ITEM 2.02 RESULTS OF OPERATIONS AND FINANCIAL CONDITION.

On November 7, 2013, the Company announced its results of operations for the quarter and nine months ended September 30, 2013. A copy of the Company’s press release announcing its results of operations for the quarter and nine months ended September 30, 2013 is attached hereto as Exhibit 99.1. A copy of the supplemental financial information issued by the Company in connection with the press release is attached hereto as Exhibit 99.2.

 

ITEM 8.01 OTHER EVENTS.

On November 7, 2013, the Company issued a press release announcing its entry into the Unit Purchase Agreement. A copy of the Company’s press release announcing its entry into the Unit Purchase Agreement is attached hereto as Exhibit 99.3.

The information in Item 2.02 and Item 8.01 of this report, including Exhibits 99.1, 99.2 and 99.3, is being furnished and shall not be deemed “filed” for the purposes of Section 18 of the Securities Exchange Act of 1934, as amended (the “Exchange Act”), or otherwise subject to the liabilities of that section, nor shall it be deemed incorporated by reference in any filing of the Company under the Securities Act of 1933, as amended, or the Exchange Act.

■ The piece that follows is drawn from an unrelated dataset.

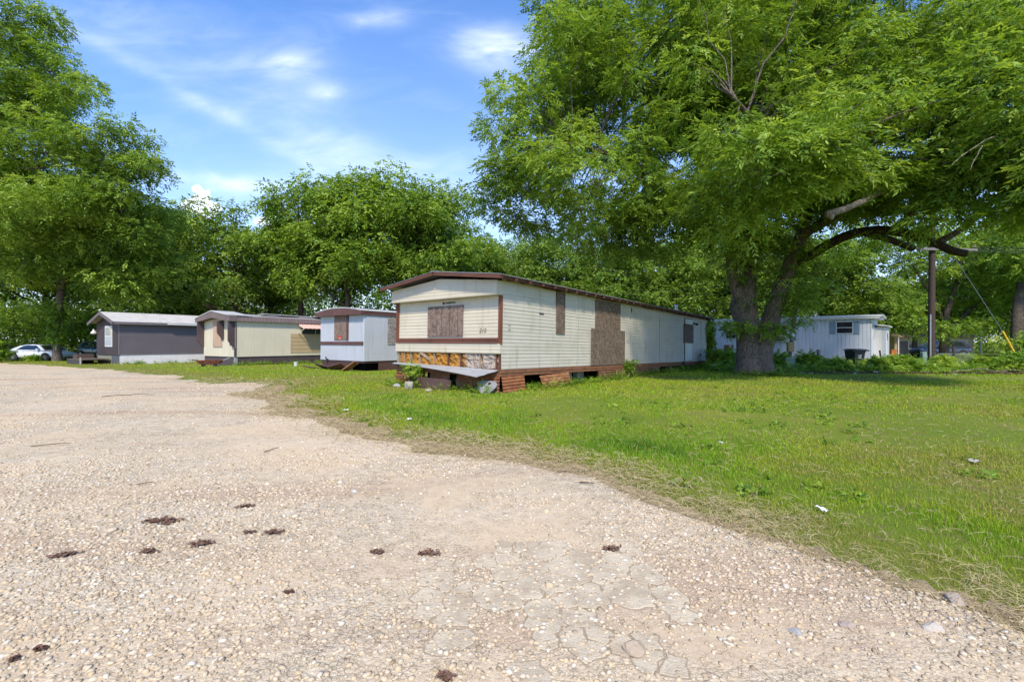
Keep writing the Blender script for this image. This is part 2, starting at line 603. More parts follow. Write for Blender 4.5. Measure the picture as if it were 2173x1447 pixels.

ITEM 9.01 FINANCIAL STATEMENTS AND EXHIBITS.

(d) Exhibits.

 

  2.1    Unit Purchase Agreement, dated as of November 6, 2013, by and among Odyssey Partners Private Equity Fund, Monster Worldwide, Inc. and KJB Holding Corp. (Pursuant to Item 601(b)(2) of Regulation S-K, certain schedules and exhibits to this agreement are omitted. The Company agrees to furnish supplementally a copy of any omitted schedule or exhibit to the Securities and Exchange Commission upon request.)
99.1    Press Release of the Company Issued on November 7, 2013 Reporting the Company’s Results for the Quarter and Nine Months Ended September 30, 2013.
99.2    Supplemental Financial Information.
99.3    Press Release of the Company Issued on November 7, 2013 Reporting the Company’s Entry into the Unit Purchase Agreement.


SIGNATURES

Pursuant to the requirements of the Securities Exchange Act of 1934, the registrant has duly caused this report to be signed on its behalf by the undersigned hereunto duly authorized.

 

MONSTER WORLDWIDE, INC.

(Registrant)

By:

  /s/ James M. Langrock

Name:

  James M. Langrock

Title:

 

Executive Vice President and

Chief Financial Officer

Date: November 7, 2013


EXHIBIT INDEX

 

Exhibit

Number

  

Description

  2.1    Unit Purchase Agreement, dated as of November 6, 2013, by and among Odyssey Partners Private Equity Fund, Monster Worldwide, Inc. and KJB Holding Corp. (Pursuant to Item 601(b)(2) of Regulation S-K, certain schedules and exhibits to this agreement are omitted. The Company agrees to furnish supplementally a copy of any omitted schedule or exhibit to the Securities and Exchange Commission upon request.)
99.1    Press Release of the Company Issued on November 7, 2013 Reporting the Company’s Results for the Quarter and Nine Months Ended September 30, 2013.
99.2    Supplemental Financial Information.
99.3   

Press Release of the Company Issued on November 7, 2013 Reporting the Company’s Entry into the Unit Purchase Agreement.